El descubrimiento, que se presenta como novedad intelectual, de la existencia de un "sistema" de poderes que trasciende a las instituciones es de una obviedad tan bochornosa que cabe preguntarse sobre si el autor de la teoría será un ignorante -lo que parece improbable- o sólo un cínico. La presencia de los llamados poderes fácticos en todas las sociedades, y de lo que ha dado en denominarse el establishment, ha sido materia tan frecuente de estudio que enrojece la pretensión de denunciarla ahora como si se tratara de una primicia filosófica. La tendencia a adjudicar a ese establishment un comportamiento conspiratorio permanente, cuya demostración serían las funestas consecuencias sufridas por quienes no se avienen a sus reglas, pertenece también a lo más granado de la tradición periodística y está en la base de un buen número de guiones de Hollywood. Pero la aseveración de que las instituciones democráticas están secuestradas por esa conspiración y son inanes e inermes frente a las fuerzas de la misma recuerda demasiado a las argumentaciones totalitarias de aquellos individuos empeñados en el anhelo de un orden social perfecto, imposible de conseguir si no son precisamente ellos quienes lo rigen.

En este punto, avergüenza comprobar que es todavía necesario repetir la más simple de las meditaciones sobre la democracia, aquella que la describe como "el menos malo de los regímenes conocidos". Las instituciones de los países libres no evitan per se la existencia de mafias, entre las que es necesario incluir las de los financieros y periodistas corruptos, ni anulan la operatividad de poderosos centros de influencia. Simplemente, tratan de garantizar unas mínimas reglas aceptables por todos que permitan solucionar los conflictos con la menor apelación posible a la violencia.

En España, por el momento, y para desgracia de los charlatanes que se empeñan en que "esto no es una democracia'." seguimos teniendo elecciones periódicas -cuya limpieza no ha sido puesta seriamente en duda por nadie- y, que yo sepa, los ciudadanos son libres de escribir y leer lo que deseen. Hasta el punto de que nuestro marco de convivencia permite la publicación de diarios golpistas o de portavoces del terrorismo etarra, lo mismo que la venta de libelos con aspecto de libro y la degradación de las ondas a base de la emisión de naderías engoladas, que nadie es obligado a pronunciar, ni mucho menos nadie compelido a oír. Un régimen así, que garantiza la pluralidad a veces hasta límites extravagantes, podrá ser acusado de cualquier cosa menos de conspiratorio y, desde luego, cumple con creces los requisitos de la democracia, que, hoy por hoy, sigue siendo el verdadero sistema que nos rige. De modo que, por ejemplo, las comparaciones de Felipe González con Franco, además de obscenas, son estúpidas y resultan el mejor camino para perpetuar a aquél en el poder, porque deforman el diálogo político hasta el ridículo y ponen en evidencia la debilidad dialéctica de sus oponentes.
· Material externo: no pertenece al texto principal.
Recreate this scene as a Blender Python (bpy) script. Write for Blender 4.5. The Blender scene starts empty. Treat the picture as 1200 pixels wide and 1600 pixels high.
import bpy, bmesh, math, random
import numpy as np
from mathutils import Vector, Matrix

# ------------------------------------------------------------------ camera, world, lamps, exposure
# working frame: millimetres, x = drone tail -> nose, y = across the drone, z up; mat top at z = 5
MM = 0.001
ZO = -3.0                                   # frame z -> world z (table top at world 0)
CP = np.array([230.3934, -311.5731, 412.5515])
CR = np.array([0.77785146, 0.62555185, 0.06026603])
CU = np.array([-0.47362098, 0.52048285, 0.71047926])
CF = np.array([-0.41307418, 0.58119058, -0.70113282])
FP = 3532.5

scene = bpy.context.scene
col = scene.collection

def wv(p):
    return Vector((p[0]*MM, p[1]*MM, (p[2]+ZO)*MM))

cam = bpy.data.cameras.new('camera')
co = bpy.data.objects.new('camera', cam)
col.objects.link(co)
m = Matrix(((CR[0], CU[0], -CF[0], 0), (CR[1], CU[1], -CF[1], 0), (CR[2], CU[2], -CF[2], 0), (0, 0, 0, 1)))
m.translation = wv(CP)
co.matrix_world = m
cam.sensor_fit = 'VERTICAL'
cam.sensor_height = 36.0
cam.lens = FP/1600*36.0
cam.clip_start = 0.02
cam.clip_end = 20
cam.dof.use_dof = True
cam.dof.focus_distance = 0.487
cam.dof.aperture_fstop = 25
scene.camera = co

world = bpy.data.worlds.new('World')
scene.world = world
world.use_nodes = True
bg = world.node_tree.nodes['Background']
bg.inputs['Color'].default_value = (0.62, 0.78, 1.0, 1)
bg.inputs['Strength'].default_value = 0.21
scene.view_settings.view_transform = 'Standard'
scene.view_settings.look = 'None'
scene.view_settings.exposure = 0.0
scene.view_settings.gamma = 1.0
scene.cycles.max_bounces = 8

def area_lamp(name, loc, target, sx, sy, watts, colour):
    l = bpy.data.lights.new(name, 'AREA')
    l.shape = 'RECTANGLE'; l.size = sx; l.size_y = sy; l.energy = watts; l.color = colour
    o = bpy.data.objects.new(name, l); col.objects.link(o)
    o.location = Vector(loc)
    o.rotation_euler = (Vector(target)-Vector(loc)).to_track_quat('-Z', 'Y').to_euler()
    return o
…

Entre los libros que comento se encuentra el de un periodista al que despedí de EL PAÍS, en mi época de director, porque publicó a sabiendas una noticia falsa que, además, beneficiaba los intereses de un sujeto tan digno de atención como Javier de la Rosa. En su obra se recogen un buen número de encuentros y conversaciones entre Mario Conde y Jesús Polanco, a gran parte de los cuales he tenido oportunidad de asistir por razones profesionales. El autor acierta en algunas cosas, pero, en su conjunto, la descripción y análisis de los hechos que cuenta se ajustan muy poco a la realidad, al menos tal y como yo la viví. Son conversaciones en las que estábamos presentes tres o cuatro personas, y, desde luego, ni Polanco ni yo hemos sido preguntados, "chequeados", como se dice en el argot, sobre la veracidad de lo que allí se escribe, lo que demuestra que el otro interlocutor ha hecho uso -a mi parecer abusivo- de conversaciones personales, tergiversándolas, manipulándolas -él o su escribiente- y maquillándolas, naturalmente, a su favor. No sé si Una manera de derribar ese siniestro "sistema" contra el que nos ponen en guardia es saltarse a la torera cualquier norma de decencia. Pero es evidente que lo que interesa al autor del libro no es la verdad de lo que narra, sino su eventual verosimilitud como demostración de sus hipótesis.

La mayoría de estas cosas se escriben, al margen todo empeño de honestidad profesional, por exclusivos motivos personales, desde guerras comerciales hasta venganzas entre antiguos amigos, pasando por delirios de la razón y unas cuantas borracheras de vanidad o de alcohol, según los casos. O sea, que estas gentes que empuñan la pluma como si fuera una brocha o un garrote sólo tratan de practicar un ajuste de cuentas. Cualquier método parece bueno a la hora de desacreditar al opositor en política o al competidor en el mercado, y no se para en mientes ante la injuria, el engaño o la mentira.

El silencio es, desde luego, la tentación humilde de quien se sienta agredido con tales maniobras. Pero conviene advertir que, por muchos libros de este género que se escriban, los hechos seguirán siendo tan testarudos como siempre. Los problemas de España no se resumen tanto en la existencia de un "sistema" inasible y siniestro que gobierna nuestras vidas como en la impunidad con la que circulan por ellas determinados pícaros. La colección de mentiras encuadernadas con que ruidosamente se han presentado ahora no es sino una constatación más a este respecto.